O ano de 1837 foi aquele que se revelou mais conturbado, tendo conhecido cinco elencos camarários ao longo de 12 meses, dois dos quais nomeados interinamente e um deles dissolvido por irregularidades eleitorais.

 
Os Rostos do Poder
Ao longo do "Setembrismo" presidiram à Câmara de Torres Vedras as seguintes personalidades:
-De 20 de Setembro de 1836 a 13 de Março de 1837, em funções desde 15 de Janeiro de 1836: António Pedro Ferreira Campelo, Lavrador (alguns anos depois já era proprietário).
-De 13 de Março de 1837 a 19 de Setembro de 1837: Estevão José da Silva, Proprietário.
-De 19 de Setembro de 1837 a 15 de Outubro do mesmo ano: António Agostinho Ferreira de Carvalho, Proprietário (Presidente interino).
-De 15 de Outubro a 18 de Novembro de 1837: Estevão José da Silva.
-De 18 de Novembro de 1837 a 1 de Janeiro de 1838: António Agostinho Ferreira de Carvalho (Presidente interino).
-De 1 a 27 de Janeiro de 1838: Estevão José da Silva. Abandonou o cargo por ter sido nomeado Administrados Substituto do Concelho. Em 1 de Janeiro de 1839 tornou-se Administrador do Concelho de Torres Vedras, posição que ocuparia pelo menos até Fevereiro de 1842, quando da restauração da Carta. Este cargo era de nomeação governamental e politicamente mais importante que o de presidente da Câmara.
-De 27 de Janeiro de 1838 a 1 de Janeiro de 1839: Dr.José Eduardo Cezar , Proprietário da Quinta da Marinha, em substituição do anterior nomeado para novo cargo.
-De 1 de Janeiro a 18 de Abril de 1839: João Victorino Pereira de Castro, Cirurgião.
-De 19 de Abril a 2 de Maio de 1839: Dr.José Eduardo Cezar (nomeado interinamente).
-De 2 de Maio de 1939 a 1 de Janeiro de 1840: António Pedro Ferreira Campelo,
-De 1 de Janeiro de 1840 a 2 de Setembro de 1841: João Tavares de Macedo, Proprietário.
-De 2 de Setembro de 1840 a 2 de Janeiro de 1843: Ignacio Ferreira Campelo, Advogado. Foi esta Câmara que proclamou em Torres Vedras a restauração da Carta em 13 de Fevereiro de 1842.

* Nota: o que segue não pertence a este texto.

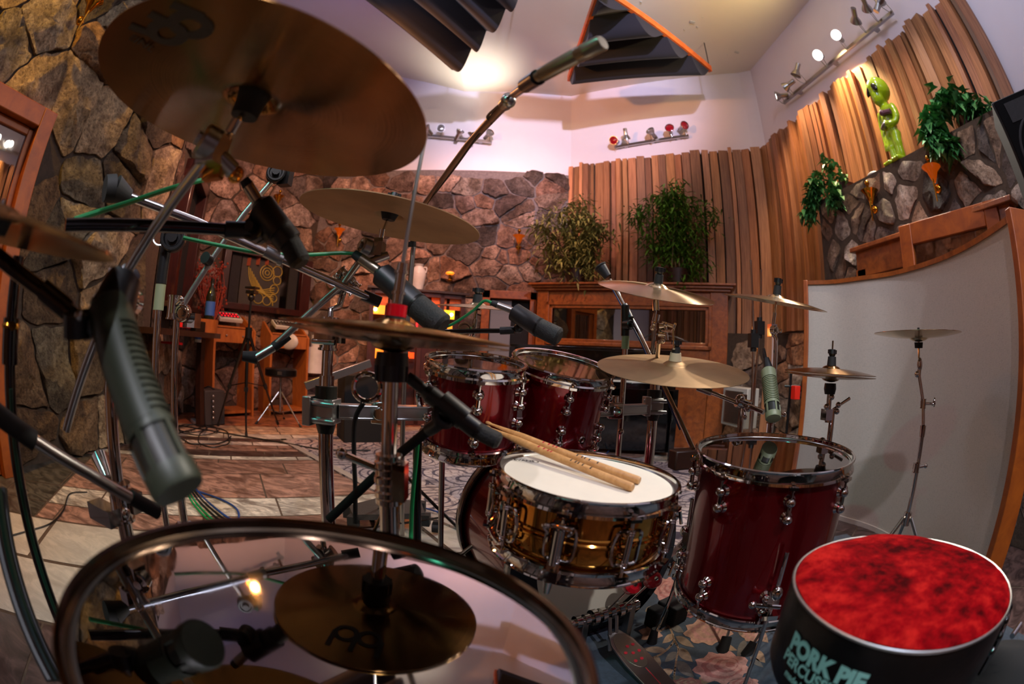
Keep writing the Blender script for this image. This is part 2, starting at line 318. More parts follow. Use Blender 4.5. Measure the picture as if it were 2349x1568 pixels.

Como se observa, também na presidência do município predominam os proprietários.
Existem contudo outras personalidades que, ocupando ou não tais cargos, nunca deixaram de exercer a sua influência ao longos dos mais de 5 anos e 4 meses em que o Setembrismo vigorou neste concelho, participando em vários dos elencos camarários.
Foram eles:
-José Miguel Franco, Proprietário da Quinta do Infesto, vereador em 7 Câmaras, num total de 4 anos, 2 meses e 4 dias de serviço;
-Boaventura dos Santos Franco de Carvalho, Proprietário da vila, exercendo cargos municipais em 6 Câmaras, num total de 3 anos e 6 meses de serviço;
-Amancio António Xavier de Buitrago, Proprietário do Turcifal, servindo 5 vereações, num total de 3 anos e 9 dias;
-João Felix Gomes de Azevedo, Lavrador da vila, ao serviço de 4 elencos camarários, num total de 2 anos, 4 meses e 24 dias.
Tendo em conta todo o conjunto de dados atrás referidos, bem como o facto de encontrarmos entre as várias vereações deste período os então proprietários de 6 das mais importantes quintas do concelho, (Calvel, Macheia, Marinha, Infesto, Juncal e Póvoa), reforça-se a ideia de que, ao contrário do que aconteceu em Lisboa e noutros pontos do país, o "Setembrismo", em Torres Vedras, pouco terá beliscado a influência política e o poder da grande e média burguesia rural local.